Repeat the listing below word for word, stopping after the line that contains "import numpy as np".

* Stored data
----------

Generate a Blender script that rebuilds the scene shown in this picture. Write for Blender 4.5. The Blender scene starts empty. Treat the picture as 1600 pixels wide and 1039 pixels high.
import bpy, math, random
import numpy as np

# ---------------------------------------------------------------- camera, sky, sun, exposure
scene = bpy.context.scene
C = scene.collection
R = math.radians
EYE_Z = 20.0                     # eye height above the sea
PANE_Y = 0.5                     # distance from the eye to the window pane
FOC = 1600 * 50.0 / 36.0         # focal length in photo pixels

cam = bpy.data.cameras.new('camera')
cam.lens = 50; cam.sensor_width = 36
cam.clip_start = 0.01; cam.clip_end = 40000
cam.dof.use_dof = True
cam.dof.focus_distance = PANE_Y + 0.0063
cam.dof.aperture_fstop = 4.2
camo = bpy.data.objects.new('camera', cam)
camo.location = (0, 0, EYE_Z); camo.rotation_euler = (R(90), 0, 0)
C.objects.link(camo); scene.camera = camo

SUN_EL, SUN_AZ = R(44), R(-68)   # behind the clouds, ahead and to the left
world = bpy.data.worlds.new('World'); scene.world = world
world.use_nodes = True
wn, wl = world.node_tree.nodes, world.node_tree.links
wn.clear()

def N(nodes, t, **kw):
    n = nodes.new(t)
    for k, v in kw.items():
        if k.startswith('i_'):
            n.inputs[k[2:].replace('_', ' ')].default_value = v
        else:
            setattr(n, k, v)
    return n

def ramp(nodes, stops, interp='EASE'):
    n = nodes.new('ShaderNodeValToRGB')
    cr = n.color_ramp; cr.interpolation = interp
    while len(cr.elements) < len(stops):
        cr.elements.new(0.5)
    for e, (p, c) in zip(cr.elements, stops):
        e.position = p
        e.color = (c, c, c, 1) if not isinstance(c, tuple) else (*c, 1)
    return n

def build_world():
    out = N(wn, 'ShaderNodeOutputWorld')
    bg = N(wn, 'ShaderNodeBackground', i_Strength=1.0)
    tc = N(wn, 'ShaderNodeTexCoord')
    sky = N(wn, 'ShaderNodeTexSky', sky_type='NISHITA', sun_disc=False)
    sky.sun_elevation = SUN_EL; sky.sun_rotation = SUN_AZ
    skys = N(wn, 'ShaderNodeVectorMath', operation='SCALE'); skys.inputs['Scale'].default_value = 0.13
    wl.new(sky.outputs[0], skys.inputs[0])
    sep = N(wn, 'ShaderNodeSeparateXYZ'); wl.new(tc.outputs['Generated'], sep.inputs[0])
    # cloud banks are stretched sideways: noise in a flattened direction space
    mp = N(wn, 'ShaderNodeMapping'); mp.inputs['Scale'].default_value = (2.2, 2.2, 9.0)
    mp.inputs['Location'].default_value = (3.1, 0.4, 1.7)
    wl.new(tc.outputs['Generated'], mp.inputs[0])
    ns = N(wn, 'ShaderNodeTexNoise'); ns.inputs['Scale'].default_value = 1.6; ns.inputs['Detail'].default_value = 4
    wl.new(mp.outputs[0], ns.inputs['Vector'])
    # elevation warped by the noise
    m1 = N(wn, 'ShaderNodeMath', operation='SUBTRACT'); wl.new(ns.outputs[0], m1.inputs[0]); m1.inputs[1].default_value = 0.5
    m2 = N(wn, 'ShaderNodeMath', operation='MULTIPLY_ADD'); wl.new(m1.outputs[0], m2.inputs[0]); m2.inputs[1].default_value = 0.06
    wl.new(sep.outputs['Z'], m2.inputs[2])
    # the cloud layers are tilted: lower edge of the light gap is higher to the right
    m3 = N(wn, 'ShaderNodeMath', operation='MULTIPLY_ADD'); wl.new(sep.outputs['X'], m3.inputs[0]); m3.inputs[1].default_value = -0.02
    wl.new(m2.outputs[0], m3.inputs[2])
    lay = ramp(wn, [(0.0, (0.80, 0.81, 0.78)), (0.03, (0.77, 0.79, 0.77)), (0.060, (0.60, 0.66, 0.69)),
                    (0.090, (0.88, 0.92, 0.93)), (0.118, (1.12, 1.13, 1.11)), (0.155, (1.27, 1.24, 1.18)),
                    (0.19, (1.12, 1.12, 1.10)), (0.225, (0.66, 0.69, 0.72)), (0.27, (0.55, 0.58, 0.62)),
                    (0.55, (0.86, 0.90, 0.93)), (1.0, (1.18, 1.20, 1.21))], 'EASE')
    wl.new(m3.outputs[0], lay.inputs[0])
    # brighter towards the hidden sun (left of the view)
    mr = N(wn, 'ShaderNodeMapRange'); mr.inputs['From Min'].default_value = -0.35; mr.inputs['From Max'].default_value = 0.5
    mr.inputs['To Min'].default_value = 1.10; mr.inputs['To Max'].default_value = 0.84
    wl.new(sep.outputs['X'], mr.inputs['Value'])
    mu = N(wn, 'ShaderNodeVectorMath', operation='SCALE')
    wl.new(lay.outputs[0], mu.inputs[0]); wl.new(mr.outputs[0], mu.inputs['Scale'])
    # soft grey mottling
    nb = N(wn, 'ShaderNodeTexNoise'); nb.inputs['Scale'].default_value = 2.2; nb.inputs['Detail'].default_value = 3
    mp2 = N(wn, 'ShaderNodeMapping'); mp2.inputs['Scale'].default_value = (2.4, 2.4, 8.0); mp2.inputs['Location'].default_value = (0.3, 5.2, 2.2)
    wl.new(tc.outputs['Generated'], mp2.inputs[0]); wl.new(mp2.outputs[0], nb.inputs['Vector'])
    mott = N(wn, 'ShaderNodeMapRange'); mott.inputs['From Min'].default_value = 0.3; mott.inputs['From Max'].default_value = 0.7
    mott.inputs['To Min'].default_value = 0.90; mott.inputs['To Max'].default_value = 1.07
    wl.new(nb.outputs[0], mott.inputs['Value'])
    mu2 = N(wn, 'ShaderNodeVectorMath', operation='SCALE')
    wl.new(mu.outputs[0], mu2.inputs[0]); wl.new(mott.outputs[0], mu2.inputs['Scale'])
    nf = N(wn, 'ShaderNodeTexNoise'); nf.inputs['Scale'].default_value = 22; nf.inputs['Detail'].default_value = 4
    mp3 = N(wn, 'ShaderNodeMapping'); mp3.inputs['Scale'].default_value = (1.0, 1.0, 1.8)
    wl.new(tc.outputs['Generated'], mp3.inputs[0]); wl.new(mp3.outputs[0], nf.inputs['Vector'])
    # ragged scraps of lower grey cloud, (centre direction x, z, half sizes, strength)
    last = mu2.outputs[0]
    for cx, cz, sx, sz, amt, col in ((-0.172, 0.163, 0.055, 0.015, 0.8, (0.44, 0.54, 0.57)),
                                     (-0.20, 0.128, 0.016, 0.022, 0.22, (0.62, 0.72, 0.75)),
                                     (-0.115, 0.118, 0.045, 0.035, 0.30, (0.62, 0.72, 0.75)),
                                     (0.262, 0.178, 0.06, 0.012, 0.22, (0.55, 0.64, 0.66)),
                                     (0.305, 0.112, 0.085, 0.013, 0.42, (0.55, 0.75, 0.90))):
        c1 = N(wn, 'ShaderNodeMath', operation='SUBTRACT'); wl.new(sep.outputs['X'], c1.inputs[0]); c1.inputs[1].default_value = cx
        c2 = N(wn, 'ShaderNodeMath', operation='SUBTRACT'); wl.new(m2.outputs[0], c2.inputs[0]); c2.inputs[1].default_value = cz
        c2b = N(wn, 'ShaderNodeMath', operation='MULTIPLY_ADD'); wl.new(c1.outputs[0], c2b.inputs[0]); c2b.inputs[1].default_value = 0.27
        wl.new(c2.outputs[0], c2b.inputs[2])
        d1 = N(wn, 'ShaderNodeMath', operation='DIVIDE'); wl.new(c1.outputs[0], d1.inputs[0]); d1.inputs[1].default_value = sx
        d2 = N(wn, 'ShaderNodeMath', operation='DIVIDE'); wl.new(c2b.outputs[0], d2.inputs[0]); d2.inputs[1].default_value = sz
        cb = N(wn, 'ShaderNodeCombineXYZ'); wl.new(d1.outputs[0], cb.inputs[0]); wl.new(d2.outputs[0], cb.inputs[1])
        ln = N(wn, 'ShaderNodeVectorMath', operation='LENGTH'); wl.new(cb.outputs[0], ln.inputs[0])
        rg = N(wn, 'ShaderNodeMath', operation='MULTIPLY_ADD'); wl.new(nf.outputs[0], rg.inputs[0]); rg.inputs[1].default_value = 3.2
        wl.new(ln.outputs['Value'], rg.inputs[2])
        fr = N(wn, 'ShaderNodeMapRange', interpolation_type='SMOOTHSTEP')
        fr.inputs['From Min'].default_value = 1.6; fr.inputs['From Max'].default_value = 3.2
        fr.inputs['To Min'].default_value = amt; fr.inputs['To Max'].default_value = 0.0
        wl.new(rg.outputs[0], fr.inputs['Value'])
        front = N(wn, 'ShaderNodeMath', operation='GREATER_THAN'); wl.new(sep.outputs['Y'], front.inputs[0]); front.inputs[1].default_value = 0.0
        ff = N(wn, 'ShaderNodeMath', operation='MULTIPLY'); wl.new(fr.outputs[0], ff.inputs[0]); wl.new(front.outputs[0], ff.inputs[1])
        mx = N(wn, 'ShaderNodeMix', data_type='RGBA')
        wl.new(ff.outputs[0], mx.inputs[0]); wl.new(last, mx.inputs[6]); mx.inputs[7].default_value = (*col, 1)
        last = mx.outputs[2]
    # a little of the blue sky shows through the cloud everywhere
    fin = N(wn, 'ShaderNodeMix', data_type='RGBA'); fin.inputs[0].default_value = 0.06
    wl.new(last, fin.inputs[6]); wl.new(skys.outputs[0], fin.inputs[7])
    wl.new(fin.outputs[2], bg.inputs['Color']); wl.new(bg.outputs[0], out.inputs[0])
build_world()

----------

* Correct response
Generate a Blender script that rebuilds the scene shown in this picture. Write for Blender 4.5. The Blender scene starts empty. Treat the picture as 1600 pixels wide and 1039 pixels high.
import bpy, math, random
import numpy as np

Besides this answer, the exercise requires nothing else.